The amount you will get depends on when you were born, your living situation and the type of benefits you receive. Those benefits that can affect your payment are:

  • Pension credit;
  • Income-based jobseeker’s allowance (JSA);
  • Income-related employment and support allowance (ESA);
  • Income support.

The figures below include the additional grant from DWP.

People born between 26 September, 1942 and 25 September, 1956, not on certain benefits:

  • You live alone or with no one else who qualifies – £500
  • You live with someone who also qualifies – £250
  • You live in a care home – £250

People born on or before 25 September, 1942, not on certain benefits:

  • You live alone or with no one else who qualifies – £600
  • You live with someone under 80 who also qualifies – £350
  • You live with someone over 80 who also qualifies – £300
  • You live in a care home – £300

People born between 26 September, 1942 and 25 September, 1956, and receiving at least one of the listed benefits:

  • You live alone or with no one else who qualifies – £500
  • You live with a partner who also qualifies, and either of you gets the benefits – £500 (only one of you gets the payment)
  • You live with someone (not your partner) who qualifies, and either of you gets one of the benefits – £500 (you’ll both get the payment)
  • You live in a care home – £0

People born on or before 25 September, 1942, and receiving at least one of the listed benefits:

  • You live alone or with no one else who qualifies – £600
  • You live with a partner who also qualifies, and either of you gets the benefits – £600 (only one of you gets the payment)
  • You live with someone (not your partner) who qualifies, and either of you gets one of the benefits – £600 (you’ll both get the payment)
  • You live in a care home – £0

Who gets the £650 cost of living payment?

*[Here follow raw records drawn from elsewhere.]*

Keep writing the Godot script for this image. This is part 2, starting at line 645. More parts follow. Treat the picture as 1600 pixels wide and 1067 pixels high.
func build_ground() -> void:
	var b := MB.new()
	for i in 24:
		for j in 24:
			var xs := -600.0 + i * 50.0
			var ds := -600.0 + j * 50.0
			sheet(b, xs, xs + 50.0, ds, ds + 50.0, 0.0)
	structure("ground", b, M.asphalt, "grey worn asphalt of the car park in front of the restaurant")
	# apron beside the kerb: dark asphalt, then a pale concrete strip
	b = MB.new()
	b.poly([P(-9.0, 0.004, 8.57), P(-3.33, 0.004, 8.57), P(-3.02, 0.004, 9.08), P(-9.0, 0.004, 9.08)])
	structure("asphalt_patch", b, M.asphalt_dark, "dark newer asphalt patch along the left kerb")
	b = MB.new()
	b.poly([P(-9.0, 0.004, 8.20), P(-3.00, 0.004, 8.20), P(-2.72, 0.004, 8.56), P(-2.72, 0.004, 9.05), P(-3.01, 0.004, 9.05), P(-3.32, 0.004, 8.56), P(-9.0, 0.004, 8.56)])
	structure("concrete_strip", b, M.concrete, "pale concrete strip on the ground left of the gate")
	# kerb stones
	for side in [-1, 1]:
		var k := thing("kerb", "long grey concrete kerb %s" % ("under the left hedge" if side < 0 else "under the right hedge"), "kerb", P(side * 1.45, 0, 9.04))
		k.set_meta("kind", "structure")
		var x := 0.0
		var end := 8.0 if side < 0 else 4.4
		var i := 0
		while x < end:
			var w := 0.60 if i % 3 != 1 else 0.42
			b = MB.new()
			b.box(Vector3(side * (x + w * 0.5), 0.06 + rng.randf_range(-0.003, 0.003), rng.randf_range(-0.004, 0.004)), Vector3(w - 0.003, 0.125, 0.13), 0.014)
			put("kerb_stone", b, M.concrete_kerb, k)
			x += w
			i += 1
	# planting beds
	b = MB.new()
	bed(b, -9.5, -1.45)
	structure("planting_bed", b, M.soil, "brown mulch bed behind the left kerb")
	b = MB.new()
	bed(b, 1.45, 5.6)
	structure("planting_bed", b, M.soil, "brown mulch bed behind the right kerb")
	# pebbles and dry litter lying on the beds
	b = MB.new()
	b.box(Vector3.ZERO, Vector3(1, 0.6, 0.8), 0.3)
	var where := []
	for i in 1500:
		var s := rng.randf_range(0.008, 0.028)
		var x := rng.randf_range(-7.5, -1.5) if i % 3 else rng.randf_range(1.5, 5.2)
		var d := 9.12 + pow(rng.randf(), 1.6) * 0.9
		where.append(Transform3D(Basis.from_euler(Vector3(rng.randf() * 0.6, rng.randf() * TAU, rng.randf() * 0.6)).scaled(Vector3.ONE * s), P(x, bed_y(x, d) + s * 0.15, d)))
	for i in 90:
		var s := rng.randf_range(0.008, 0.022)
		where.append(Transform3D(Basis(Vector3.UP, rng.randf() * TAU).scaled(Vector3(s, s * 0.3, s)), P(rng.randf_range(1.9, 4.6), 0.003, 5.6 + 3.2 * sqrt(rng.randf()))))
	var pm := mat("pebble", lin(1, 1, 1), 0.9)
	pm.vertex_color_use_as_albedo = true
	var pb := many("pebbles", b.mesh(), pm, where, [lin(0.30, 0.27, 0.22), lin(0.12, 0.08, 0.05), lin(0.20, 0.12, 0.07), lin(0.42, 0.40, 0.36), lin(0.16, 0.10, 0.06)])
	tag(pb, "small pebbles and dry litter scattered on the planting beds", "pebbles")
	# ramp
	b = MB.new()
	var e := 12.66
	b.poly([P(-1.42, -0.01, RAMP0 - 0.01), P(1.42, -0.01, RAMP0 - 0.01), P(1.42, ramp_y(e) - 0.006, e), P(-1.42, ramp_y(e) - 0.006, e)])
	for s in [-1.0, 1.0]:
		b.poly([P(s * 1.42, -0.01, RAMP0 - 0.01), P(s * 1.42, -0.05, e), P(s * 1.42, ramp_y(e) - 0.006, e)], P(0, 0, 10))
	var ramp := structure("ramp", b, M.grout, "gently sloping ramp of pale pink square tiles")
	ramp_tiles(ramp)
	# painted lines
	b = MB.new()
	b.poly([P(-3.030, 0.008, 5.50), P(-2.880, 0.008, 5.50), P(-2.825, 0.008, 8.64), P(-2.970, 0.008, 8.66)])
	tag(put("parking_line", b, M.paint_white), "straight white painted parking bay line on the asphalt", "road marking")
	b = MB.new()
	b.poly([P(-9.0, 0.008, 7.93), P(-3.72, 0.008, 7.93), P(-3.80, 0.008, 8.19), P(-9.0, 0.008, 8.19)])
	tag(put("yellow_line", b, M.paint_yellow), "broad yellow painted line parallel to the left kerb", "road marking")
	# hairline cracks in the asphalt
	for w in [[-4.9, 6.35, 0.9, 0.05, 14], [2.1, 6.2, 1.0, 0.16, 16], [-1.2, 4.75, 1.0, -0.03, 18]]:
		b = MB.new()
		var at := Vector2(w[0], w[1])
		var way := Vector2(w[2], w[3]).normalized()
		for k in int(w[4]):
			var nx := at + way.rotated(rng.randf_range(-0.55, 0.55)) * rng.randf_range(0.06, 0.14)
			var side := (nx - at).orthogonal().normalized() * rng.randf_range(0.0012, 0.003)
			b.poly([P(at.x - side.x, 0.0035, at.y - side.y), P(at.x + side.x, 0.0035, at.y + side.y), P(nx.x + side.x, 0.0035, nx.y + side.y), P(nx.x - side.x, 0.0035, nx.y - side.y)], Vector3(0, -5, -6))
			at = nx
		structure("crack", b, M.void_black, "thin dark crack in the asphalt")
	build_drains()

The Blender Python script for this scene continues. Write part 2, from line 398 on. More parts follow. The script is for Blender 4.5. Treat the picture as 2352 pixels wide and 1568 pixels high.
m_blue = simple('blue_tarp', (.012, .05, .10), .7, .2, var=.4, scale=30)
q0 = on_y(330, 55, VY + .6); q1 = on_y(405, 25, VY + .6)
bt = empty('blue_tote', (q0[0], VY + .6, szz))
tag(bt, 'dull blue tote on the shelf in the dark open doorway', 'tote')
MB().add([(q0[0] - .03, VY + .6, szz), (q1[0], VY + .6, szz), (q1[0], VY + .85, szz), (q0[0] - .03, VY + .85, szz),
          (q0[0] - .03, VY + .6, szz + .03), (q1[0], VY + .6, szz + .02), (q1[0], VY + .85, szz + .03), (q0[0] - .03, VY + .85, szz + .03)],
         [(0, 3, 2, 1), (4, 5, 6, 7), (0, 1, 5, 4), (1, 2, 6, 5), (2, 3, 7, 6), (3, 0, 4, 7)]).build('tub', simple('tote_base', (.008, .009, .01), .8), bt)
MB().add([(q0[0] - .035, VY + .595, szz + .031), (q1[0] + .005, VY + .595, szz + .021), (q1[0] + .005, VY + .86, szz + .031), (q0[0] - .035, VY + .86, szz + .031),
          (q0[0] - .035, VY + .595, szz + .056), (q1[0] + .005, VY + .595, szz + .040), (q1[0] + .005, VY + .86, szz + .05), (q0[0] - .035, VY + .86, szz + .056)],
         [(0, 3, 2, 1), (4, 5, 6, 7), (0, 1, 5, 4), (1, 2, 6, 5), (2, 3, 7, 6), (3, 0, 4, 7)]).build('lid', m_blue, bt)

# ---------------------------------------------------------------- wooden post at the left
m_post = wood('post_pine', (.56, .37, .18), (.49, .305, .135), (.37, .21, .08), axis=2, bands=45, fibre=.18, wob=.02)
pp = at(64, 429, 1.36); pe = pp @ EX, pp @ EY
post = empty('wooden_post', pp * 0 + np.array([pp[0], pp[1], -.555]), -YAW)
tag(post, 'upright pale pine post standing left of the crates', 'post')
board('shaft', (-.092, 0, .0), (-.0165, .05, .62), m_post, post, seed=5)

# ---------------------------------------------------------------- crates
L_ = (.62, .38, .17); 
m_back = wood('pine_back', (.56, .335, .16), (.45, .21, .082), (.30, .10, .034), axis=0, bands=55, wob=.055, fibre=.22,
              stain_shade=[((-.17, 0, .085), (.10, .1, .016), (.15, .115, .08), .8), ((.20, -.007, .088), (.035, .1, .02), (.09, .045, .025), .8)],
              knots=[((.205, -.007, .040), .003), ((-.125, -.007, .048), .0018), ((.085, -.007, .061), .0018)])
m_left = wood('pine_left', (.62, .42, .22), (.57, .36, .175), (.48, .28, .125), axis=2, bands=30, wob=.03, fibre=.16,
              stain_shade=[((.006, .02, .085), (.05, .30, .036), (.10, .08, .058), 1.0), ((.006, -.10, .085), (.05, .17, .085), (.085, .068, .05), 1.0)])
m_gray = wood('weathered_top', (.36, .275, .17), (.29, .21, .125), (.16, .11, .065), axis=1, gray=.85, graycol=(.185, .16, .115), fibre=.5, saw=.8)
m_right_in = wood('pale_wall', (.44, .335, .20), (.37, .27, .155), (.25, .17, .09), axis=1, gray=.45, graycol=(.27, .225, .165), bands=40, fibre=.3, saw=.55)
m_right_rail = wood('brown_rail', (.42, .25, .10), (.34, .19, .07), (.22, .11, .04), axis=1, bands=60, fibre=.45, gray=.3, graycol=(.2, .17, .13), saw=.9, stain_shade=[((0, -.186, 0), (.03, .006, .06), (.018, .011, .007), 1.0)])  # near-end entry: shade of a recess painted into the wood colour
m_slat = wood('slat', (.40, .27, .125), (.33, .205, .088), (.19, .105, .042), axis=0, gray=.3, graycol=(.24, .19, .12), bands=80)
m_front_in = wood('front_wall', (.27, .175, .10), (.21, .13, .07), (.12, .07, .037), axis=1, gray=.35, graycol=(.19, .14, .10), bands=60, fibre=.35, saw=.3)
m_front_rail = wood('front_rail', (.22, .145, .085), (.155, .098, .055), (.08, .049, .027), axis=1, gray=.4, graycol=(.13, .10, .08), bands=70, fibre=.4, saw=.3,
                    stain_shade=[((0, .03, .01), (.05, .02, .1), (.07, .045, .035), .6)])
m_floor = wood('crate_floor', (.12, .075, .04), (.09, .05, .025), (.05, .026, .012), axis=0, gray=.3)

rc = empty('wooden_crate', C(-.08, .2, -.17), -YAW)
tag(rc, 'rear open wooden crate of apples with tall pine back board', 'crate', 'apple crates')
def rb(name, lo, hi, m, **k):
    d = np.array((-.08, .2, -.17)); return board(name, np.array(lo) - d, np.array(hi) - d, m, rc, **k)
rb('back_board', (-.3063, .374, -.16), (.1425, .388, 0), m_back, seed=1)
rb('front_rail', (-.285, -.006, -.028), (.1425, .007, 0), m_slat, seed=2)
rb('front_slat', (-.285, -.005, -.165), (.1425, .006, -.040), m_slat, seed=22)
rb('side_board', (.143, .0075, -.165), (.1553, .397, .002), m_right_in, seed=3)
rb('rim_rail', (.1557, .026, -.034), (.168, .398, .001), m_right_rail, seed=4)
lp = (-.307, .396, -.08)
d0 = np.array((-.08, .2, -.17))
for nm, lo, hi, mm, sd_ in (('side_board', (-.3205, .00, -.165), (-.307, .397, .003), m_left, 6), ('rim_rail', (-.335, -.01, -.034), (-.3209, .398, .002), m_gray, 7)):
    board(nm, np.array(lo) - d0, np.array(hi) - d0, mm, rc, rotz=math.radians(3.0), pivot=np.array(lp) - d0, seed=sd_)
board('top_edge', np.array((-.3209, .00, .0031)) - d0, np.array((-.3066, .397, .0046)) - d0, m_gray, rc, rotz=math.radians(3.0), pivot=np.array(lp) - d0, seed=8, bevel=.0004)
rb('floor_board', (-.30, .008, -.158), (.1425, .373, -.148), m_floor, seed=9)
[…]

According to Government guidance, the £650 payment is being offered to all households on means-tested benefits, including those receiving the following:

  • Universal credit
  • Income-based jobseeker’s allowance
  • Income-related employment and support allowance
  • Income support
  • Working tax credit
  • Child tax credit
  • Pension credit

For the second payment you must have been in receipt of one of these benefits, or have started a successful claim, for an assessment period from 26 August 2022 to 25 September 2022.

The first and second payments are deliberately slightly unequal to minimise fraud risks. When you receive the payments depends on which benefits you receive.

When will pensioners get the second cost of living payment?

The final payments are being sent out in two stages, with the majority of claimants included in the initial roll-out.

People who receive pension credit, as well as those on universal credit and other low-income benefits such as income support, should get the money between Tuesday 8 and Wednesday 23 November 2022, the Government has said.

However, the DWP had advised households not to expect the payment to come through automatically on 8 November.

According to the Government: “The DWP will pay a small number of payments on 8 November, with numbers increasing significantly from 9 November.”

It also advises that claimants may be paid after 23 November, but only in “a small minority of complex circumstances”.

The Government gives the example of claimants who “were deemed unable to claim certain benefits, but won backdated entitlement on appeal, or where payments were rejected due to invalid account details”.

The claimants who only qualify through tax credits get their grant slightly later, as they did for the first payment, with the second phase of the final payment taking place between Wednesday 23 and Wednesday 30 November.

Claimants who receive both tax credits from HMRC and low-income benefits from the DWP will be included in the initial roll-out for the second payment.